▶ Items
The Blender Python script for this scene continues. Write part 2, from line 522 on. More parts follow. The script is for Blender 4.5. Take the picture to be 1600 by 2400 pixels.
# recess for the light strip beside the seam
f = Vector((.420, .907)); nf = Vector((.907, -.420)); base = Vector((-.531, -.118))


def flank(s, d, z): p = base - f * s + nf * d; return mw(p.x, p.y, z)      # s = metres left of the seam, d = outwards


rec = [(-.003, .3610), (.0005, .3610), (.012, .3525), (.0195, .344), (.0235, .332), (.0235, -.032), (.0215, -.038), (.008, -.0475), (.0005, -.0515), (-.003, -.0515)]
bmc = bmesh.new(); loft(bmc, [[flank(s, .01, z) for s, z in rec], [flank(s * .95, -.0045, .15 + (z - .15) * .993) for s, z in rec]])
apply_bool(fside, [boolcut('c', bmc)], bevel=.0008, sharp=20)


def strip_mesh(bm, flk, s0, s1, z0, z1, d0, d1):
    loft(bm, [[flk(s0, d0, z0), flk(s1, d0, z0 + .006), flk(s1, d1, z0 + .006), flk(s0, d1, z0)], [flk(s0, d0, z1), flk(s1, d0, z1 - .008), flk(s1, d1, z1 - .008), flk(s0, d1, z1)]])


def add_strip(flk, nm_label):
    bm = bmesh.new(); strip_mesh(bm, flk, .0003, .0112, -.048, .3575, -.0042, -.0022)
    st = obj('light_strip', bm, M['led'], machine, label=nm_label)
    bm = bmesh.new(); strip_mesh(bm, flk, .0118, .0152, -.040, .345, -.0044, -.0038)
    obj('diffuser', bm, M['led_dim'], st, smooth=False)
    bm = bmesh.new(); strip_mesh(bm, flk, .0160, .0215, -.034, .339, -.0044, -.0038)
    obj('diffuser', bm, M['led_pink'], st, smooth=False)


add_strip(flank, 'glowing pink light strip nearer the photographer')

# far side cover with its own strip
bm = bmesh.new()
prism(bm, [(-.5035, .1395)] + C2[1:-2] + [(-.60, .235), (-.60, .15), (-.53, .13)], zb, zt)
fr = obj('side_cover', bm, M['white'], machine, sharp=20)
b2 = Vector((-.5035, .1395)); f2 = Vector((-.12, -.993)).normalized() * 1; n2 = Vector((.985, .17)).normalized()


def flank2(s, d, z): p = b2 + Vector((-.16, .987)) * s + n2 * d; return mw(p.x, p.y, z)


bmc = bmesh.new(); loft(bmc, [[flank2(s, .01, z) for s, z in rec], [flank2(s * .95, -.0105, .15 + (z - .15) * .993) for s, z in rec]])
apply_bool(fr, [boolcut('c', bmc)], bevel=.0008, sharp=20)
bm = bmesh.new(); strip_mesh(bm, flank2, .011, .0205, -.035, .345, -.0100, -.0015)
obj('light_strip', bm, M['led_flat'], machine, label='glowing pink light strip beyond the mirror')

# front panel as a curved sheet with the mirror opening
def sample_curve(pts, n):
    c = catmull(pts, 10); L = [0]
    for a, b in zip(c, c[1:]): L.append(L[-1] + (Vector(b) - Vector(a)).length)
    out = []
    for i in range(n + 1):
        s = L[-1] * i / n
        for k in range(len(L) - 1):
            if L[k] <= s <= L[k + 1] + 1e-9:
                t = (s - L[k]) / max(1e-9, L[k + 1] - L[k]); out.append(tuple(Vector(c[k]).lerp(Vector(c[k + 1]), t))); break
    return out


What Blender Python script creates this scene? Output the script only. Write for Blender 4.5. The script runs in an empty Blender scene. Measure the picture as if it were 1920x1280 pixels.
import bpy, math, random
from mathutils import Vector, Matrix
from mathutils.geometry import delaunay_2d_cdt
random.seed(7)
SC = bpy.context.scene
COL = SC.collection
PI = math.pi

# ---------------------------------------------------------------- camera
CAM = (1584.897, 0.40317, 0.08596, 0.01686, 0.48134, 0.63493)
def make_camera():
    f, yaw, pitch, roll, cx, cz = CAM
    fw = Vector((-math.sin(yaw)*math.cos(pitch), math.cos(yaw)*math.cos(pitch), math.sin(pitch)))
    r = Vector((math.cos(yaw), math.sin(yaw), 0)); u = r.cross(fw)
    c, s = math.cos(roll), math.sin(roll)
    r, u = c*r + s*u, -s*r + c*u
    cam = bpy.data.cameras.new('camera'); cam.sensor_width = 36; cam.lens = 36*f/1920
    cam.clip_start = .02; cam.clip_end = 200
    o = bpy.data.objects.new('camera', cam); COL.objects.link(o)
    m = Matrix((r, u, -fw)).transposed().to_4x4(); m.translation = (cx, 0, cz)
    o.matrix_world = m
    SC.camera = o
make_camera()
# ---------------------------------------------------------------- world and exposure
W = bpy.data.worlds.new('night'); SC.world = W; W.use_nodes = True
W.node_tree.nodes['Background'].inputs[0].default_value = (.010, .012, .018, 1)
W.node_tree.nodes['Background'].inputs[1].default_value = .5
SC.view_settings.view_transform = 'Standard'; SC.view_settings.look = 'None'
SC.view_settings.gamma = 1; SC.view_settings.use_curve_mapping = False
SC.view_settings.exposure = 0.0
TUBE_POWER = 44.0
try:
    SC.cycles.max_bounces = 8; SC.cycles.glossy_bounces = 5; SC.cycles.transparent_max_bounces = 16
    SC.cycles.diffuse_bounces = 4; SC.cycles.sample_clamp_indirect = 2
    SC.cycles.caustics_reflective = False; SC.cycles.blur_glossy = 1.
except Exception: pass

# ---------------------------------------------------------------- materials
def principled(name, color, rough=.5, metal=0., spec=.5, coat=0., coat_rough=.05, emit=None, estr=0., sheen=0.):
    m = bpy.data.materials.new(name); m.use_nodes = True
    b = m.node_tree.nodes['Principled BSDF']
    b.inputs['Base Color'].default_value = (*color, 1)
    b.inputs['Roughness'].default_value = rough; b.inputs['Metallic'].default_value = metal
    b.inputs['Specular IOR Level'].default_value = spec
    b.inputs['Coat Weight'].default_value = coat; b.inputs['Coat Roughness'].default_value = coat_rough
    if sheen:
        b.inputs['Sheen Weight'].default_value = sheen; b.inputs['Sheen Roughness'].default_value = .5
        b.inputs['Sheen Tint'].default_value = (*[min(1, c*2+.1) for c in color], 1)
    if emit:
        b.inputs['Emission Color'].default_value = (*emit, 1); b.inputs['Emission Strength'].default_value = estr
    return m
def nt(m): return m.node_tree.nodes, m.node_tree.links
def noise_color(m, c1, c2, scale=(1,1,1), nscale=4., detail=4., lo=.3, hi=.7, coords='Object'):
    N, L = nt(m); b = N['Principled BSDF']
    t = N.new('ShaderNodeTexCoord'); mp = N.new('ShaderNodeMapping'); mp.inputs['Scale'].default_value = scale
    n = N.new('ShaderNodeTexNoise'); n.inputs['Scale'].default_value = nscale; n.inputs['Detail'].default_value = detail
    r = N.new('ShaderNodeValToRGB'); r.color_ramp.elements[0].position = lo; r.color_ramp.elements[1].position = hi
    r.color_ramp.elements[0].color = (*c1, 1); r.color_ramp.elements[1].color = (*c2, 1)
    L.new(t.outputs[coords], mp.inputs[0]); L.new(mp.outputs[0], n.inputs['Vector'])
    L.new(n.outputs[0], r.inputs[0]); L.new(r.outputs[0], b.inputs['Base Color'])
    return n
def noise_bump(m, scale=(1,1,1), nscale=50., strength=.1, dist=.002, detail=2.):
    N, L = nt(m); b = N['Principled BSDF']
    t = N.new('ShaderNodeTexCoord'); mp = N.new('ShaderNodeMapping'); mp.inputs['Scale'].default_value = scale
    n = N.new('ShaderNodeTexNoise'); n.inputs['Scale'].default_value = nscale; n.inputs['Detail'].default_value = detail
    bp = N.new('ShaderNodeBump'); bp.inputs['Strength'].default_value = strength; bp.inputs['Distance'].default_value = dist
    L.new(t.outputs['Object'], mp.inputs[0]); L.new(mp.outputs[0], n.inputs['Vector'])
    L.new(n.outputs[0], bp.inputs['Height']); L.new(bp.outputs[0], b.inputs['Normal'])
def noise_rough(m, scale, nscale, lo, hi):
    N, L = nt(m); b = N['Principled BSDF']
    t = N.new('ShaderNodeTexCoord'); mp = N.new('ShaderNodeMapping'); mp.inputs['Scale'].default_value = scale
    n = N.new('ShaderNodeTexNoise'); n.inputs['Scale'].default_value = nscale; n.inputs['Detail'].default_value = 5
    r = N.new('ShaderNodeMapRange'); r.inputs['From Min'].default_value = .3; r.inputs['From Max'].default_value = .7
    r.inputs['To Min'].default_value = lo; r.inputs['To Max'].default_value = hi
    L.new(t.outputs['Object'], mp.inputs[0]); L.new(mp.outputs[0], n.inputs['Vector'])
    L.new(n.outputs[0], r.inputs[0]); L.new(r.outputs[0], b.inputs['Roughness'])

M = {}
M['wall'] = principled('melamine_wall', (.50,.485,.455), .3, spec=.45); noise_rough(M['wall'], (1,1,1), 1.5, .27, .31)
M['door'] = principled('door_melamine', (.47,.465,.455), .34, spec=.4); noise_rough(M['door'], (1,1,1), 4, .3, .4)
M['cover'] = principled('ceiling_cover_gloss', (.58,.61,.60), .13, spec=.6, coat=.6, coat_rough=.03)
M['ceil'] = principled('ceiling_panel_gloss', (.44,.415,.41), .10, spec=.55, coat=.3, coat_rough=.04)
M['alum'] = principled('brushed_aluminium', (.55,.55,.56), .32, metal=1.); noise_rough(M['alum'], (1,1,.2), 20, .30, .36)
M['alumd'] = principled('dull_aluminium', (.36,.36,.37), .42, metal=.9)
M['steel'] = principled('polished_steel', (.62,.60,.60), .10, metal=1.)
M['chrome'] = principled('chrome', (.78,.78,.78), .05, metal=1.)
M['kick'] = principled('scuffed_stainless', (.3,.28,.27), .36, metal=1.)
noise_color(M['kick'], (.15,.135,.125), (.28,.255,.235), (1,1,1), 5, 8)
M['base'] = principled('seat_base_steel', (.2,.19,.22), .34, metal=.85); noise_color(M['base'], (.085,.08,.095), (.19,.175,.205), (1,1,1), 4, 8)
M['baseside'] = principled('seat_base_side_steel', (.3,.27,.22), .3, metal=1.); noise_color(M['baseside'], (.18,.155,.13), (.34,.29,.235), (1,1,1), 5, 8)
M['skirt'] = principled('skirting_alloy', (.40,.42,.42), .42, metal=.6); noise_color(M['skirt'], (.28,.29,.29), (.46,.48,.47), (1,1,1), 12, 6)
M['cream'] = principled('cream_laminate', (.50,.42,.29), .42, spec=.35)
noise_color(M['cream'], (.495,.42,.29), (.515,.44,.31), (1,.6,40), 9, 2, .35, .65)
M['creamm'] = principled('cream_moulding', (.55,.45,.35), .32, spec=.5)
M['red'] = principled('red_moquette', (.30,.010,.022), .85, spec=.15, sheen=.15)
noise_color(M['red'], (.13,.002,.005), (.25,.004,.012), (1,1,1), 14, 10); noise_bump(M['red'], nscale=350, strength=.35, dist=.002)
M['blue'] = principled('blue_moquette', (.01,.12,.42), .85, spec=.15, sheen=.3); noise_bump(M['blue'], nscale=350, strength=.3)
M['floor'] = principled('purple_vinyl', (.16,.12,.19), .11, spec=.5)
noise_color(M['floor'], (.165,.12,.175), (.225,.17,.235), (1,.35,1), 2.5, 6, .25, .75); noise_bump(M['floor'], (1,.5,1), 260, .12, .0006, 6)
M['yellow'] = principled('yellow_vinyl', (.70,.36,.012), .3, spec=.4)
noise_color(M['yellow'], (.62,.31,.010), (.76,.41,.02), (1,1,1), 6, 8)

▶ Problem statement
Output only the lines from the top of the entries through the one holding "def flank(s, d, z): p", copied exactly.

▶ Solution for this problem
The Blender Python script for this scene continues. Write part 2, from line 522 on. More parts follow. The script is for Blender 4.5. Take the picture to be 1600 by 2400 pixels.
# recess for the light strip beside the seam
f = Vector((.420, .907)); nf = Vector((.907, -.420)); base = Vector((-.531, -.118))


def flank(s, d, z): p = base - f * s + nf * d; return mw(p.x, p.y, z)      # s = metres left of the seam, d = outwards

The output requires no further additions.